2023-04-19 Thread Alessandro Vesely

On Wed 19/Apr/2023 01:13:48 +0200 Benny Pedersen wrote:

Hector Santos skrev den 2023-04-18 20:47:


So your verifier see Benny’s as suspicious because of arc=fail?


it does imho not fail on my own arc ?



My filter attempts to recover DKIM signatures after MLM transformation, but not 
ARC chains.  Currently, ARC is evaluated but its result don't modify message 
worthiness.



Benny is telling the world “ietf.org [1] is authorize to resign on 
my behalf” via DNS.  No headers required.  No delayed learning 
necessary.



How would I get a clue of that?


if all maillist did arc on incomming mails before mailman scrapled dkim then 
all will be good, only left is dmarc is not in all places tests arc results



It is all too easy to spoof an ARC chain offering false authentication results. 
 Allowing ARC to override DMARC result requires the ARC signer to be whitelisted.

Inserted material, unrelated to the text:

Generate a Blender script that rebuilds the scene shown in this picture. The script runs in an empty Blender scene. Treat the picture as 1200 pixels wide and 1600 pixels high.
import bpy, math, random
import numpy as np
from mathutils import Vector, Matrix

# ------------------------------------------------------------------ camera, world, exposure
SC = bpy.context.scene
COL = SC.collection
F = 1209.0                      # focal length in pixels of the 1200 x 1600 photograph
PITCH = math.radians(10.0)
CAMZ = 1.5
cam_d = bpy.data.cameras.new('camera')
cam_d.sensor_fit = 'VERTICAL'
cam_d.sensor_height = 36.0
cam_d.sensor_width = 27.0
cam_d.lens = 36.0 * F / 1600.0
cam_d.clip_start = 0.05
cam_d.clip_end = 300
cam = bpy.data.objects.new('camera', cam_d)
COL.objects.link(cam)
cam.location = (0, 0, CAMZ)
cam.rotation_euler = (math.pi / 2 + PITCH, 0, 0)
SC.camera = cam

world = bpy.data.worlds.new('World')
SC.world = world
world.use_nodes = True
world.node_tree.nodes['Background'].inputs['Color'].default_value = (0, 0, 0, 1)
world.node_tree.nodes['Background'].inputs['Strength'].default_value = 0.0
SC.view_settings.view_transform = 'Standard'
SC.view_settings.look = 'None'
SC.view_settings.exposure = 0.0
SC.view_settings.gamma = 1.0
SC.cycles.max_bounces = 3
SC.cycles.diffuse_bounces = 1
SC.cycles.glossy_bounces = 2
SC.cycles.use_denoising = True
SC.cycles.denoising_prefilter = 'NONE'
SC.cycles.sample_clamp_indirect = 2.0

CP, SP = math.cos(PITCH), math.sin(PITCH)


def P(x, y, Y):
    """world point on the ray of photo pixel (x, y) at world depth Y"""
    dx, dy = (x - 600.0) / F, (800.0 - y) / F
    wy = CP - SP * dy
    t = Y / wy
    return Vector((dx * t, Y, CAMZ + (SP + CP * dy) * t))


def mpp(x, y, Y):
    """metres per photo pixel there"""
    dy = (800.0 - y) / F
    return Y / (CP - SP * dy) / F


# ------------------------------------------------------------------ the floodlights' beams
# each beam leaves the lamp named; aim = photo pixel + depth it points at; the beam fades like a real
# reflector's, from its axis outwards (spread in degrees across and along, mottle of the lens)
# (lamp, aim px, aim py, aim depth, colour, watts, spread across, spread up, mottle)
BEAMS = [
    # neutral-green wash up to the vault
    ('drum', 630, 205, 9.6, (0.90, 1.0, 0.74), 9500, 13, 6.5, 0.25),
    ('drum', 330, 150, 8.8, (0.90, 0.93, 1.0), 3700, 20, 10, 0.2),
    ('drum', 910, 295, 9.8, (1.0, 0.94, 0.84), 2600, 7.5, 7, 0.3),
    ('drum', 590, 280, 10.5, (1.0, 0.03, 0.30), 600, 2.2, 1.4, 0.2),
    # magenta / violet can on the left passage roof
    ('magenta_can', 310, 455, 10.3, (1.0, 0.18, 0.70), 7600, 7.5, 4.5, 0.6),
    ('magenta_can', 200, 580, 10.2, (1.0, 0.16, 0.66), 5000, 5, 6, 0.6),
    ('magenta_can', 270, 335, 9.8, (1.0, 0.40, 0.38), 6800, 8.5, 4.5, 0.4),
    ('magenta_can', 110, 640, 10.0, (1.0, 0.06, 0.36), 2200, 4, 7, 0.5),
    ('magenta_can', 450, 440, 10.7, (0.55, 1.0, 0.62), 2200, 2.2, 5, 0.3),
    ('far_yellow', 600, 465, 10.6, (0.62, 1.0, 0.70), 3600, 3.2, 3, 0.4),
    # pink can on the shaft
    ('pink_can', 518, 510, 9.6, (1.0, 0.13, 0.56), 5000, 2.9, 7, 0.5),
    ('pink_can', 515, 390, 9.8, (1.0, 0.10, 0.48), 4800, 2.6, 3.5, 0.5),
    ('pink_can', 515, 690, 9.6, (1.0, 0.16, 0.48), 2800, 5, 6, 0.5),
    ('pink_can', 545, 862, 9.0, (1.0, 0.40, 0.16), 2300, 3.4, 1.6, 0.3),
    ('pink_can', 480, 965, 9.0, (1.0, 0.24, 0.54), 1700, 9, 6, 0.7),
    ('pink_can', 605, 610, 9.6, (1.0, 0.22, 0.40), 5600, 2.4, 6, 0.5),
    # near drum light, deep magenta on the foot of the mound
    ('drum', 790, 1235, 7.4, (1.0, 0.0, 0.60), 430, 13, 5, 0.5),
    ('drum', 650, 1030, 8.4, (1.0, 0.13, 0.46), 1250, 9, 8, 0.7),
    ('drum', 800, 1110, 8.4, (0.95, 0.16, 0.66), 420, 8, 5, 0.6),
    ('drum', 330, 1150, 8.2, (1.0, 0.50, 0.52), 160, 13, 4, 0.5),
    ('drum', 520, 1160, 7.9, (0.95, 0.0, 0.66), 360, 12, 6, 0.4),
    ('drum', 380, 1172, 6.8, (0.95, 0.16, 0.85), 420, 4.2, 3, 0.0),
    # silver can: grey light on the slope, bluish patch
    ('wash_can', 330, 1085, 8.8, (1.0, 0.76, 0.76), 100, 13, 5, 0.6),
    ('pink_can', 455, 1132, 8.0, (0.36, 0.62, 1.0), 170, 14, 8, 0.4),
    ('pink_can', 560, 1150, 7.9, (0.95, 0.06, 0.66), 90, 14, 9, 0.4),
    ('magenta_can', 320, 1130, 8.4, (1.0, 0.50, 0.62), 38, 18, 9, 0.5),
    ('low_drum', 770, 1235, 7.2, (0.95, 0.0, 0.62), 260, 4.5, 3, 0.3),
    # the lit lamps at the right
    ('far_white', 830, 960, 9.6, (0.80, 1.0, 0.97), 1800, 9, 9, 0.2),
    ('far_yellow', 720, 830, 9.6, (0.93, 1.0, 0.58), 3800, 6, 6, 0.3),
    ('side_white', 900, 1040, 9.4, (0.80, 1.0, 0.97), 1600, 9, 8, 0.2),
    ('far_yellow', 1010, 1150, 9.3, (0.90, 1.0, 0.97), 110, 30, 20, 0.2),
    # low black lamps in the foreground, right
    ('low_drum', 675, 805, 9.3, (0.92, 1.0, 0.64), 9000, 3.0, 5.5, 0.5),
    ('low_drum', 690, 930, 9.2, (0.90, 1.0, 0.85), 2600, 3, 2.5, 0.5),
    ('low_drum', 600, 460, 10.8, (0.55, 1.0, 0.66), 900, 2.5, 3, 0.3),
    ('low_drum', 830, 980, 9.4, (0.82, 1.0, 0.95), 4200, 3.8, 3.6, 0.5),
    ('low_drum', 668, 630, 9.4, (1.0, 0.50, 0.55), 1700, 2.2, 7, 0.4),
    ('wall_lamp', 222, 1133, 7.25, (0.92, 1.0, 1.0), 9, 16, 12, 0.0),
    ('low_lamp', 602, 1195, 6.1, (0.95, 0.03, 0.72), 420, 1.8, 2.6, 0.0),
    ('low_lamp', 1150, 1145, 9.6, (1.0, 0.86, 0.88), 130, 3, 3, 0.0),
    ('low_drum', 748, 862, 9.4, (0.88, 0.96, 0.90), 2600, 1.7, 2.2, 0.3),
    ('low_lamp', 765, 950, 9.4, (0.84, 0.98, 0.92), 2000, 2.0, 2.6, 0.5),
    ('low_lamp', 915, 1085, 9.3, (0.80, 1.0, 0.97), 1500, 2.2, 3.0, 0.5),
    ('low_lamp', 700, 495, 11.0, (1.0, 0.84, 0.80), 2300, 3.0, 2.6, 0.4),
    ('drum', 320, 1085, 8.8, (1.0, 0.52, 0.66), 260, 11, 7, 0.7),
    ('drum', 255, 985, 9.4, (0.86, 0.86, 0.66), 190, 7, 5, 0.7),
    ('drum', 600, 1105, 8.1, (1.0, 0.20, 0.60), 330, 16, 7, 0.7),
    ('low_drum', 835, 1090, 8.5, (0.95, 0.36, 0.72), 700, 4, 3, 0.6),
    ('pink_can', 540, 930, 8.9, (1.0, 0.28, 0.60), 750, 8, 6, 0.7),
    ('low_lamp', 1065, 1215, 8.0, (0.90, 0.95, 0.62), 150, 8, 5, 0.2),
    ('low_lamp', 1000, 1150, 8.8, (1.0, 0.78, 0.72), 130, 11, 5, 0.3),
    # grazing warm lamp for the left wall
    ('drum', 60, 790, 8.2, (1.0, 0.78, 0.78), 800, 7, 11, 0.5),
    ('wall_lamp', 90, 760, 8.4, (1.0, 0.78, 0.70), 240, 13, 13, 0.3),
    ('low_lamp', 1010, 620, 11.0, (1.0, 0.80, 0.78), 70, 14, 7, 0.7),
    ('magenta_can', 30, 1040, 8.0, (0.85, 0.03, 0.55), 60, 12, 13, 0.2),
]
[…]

Now, one can object that whitelisting could be done by DKIM, by SPF, by DNSWL, 
without the need to introduce a new, long-winded protocol.  However, ARC brings 
a couple of advantages:


1) In case of multiple forwarding steps, ARC delivers an ordered and cohesive 
chain which is easier to verify than a messy mass of DKIM signatures.


2) Authentication results, which normally are deleted or renamed on crossing 
ADMD barriers, can be exported.  As they can sometimes be checked against 
message transformation, fraudsters can in the long run be debunked.